### Job
Gather every line holding the string "scene".

%%

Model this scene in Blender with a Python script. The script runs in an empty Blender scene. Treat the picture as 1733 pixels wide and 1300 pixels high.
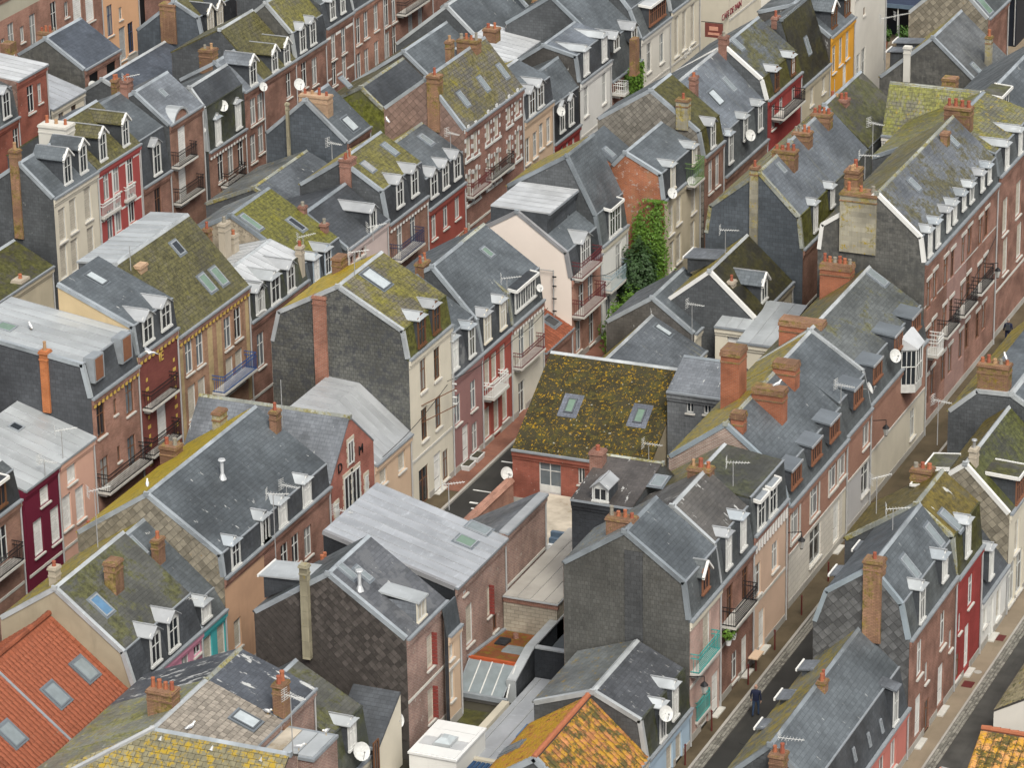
import bpy, bmesh, math, random
from mathutils import Vector, Matrix
random.seed(7)
S = bpy.context.scene
COL = S.collection
PI = math.pi
# ------------------------------------------------------------------ camera
F_PX, PITCH, ROLL, YAW, CH = 6409.1, math.radians(21.9615), math.radians(1.0463), math.radians(23.1167), 85.0
fw = Vector((-math.sin(YAW)*math.cos(PITCH), math.cos(YAW)*math.cos(PITCH), -math.sin(PITCH)))
rt = Vector((math.cos(YAW), math.sin(YAW), 0)); dn = fw.cross(rt)
r2 = math.cos(ROLL)*rt + math.sin(ROLL)*dn; d2 = -math.sin(ROLL)*rt + math.cos(ROLL)*dn
cam = bpy.data.objects.new('camera', bpy.data.cameras.new('camera'))
COL.objects.link(cam)
pos = -fw*(CH/math.sin(PITCH))
M = Matrix((r2, -d2, -fw)).transposed().to_4x4(); M.translation = pos
cam.matrix_world = M
cam.data.sensor_width = 36.0
cam.data.lens = 36.0*F_PX/1733.0
cam.data.clip_start = 1; cam.data.clip_end = 3000
S.camera = cam
# ------------------------------------------------------------------ world, sun, exposure
W = bpy.data.worlds.new('World'); S.world = W; W.use_nodes = True
nt = W.node_tree; nt.nodes.clear()
SUN_EL, SUN_AZ = math.radians(52), math.radians(-52)      # bright overcast, light from behind the viewer's right
sky_n = nt.nodes.new('ShaderNodeTexSky'); sky_n.sky_type = 'NISHITA'; sky_n.sun_disc = False
sky_n.sun_elevation = SUN_EL; sky_n.air_density = 1.0; sky_n.dust_density = 4.0; sky_n.ozone_density = 0.6
sdir = Vector((math.cos(SUN_EL)*math.cos(SUN_AZ), math.cos(SUN_EL)*math.sin(SUN_AZ), math.sin(SUN_EL)))
sky_n.sun_rotation = math.atan2(sdir.x, sdir.y)
bg = nt.nodes.new('ShaderNodeBackground'); bg.inputs['Strength'].default_value = 0.125
wo = nt.nodes.new('ShaderNodeOutputWorld')
hs = nt.nodes.new('ShaderNodeHueSaturation'); hs.inputs['Saturation'].default_value = .3      # cloud layer: nearly white sky
nt.links.new(sky_n.outputs[0], hs.inputs['Color']); nt.links.new(hs.outputs[0], bg.inputs[0]); nt.links.new(bg.outputs[0], wo.inputs[0])
sl = bpy.data.lights.new('sun', 'SUN'); sl.energy = 1.9; sl.angle = math.radians(22); sl.color = (1.0, .965, .85)
so = bpy.data.objects.new('sun', sl); COL.objects.link(so)
so.rotation_euler = sdir.to_track_quat('Z', 'Y').to_euler()
S.view_settings.view_transform = 'Standard'; S.view_settings.look = 'None'
S.view_settings.exposure = 0.5; S.view_settings.gamma = 1.0
S.view_settings.use_curve_mapping = False
S.render.engine = 'CYCLES'; S.cycles.max_bounces = 4; S.cycles.diffuse_bounces = 1; S.cycles.glossy_bounces = 2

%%

### Task output
Model this scene in Blender with a Python script. The script runs in an empty Blender scene. Treat the picture as 1733 pixels wide and 1300 pixels high.
S = bpy.context.scene